Locally analytic vectors and Z_p-extensions

Let $K$ be a finite extension of $\mathbf{Q}_p$ and let $\mathcal{G}_K = \mathrm{Gal}(\overline{\mathbf{Q}_p}/K)$. Lately, interest has risen around a generalization of the theory of $(\varphi,\Gamma)$-modules, replacing the cyclotomic extension with an arbitrary infinitely ramified $p$-adic Lie extension. Computations from Berger suggest that locally analytic vectors should provide such a generalization for any arbitrary infinitely ramified $p$-adic Lie extension, and this has been conjectured by Kedlaya. In this paper, we focus on the case of $\mathbf{Z}_p$-extensions, using recent work of Berger-Rozensztajn and Porat on an integral version of locally analytic vectors and explain what can be the structure of the locally analytic vectors in the higher rings of periods $\widetilde{\mathbf{A}}^{\dagger}$ in this setting.
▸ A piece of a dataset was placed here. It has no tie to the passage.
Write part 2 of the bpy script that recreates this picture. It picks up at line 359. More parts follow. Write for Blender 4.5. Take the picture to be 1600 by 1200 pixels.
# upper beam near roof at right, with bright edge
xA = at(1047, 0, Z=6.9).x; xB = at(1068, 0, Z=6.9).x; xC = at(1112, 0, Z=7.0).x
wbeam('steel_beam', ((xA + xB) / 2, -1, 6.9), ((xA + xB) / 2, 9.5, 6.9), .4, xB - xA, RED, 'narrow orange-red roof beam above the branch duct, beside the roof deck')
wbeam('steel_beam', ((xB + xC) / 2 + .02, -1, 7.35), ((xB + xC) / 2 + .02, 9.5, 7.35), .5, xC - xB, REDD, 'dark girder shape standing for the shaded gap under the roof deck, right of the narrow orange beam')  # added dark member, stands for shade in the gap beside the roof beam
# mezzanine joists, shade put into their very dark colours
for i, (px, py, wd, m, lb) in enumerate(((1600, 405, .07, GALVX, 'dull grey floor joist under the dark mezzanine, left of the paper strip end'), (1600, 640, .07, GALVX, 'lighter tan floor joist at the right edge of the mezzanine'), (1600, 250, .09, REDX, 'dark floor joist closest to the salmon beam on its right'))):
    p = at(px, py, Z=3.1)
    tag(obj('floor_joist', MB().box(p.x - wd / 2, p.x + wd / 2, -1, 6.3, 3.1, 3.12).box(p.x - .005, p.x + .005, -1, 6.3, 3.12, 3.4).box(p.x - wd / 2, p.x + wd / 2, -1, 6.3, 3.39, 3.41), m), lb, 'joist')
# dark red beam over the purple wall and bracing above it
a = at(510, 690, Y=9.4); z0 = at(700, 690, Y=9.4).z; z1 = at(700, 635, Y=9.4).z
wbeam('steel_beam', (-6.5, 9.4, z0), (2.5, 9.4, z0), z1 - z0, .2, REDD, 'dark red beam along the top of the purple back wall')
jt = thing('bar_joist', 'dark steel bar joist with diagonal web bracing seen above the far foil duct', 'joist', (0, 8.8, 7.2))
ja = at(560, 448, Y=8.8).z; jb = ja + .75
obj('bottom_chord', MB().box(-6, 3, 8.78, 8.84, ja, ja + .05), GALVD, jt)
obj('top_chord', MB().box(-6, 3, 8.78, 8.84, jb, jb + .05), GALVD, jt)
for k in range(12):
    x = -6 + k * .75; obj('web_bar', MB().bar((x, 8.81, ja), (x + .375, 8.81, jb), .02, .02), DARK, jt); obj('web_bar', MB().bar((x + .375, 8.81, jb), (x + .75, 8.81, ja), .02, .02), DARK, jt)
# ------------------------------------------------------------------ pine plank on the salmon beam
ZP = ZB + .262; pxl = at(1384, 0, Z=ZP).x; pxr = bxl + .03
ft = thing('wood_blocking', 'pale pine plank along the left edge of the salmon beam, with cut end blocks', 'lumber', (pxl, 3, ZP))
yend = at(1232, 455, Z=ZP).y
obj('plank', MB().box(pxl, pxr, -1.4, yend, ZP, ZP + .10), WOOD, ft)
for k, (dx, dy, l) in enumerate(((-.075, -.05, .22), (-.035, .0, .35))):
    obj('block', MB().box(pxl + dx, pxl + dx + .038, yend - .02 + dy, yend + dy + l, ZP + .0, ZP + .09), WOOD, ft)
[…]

We show that the existence of nontrivial locally analytic vectors in $\widetilde{\mathbf{A}}^{\dagger}$, a necessary condition for Kedlaya's conjecture to hold, is equivalent to the existence of an overconvergent lift of the field of norms attached to the $\mathbf{Z}_p$-extension. In the anticyclotomic setting, assuming that such an overconvergent lift exists, we are able to construct elements in the corresponding Robba ring which should not exist according to a conjecture of Berger. We then prove that in this specific setting, a particular case of Berger's conjecture holds, discarding the existence of such elements. In particular, this disproves Kedlaya's conjecture and shows that there is no overconvergent lift of the field of norms in the anticyclotomic setting.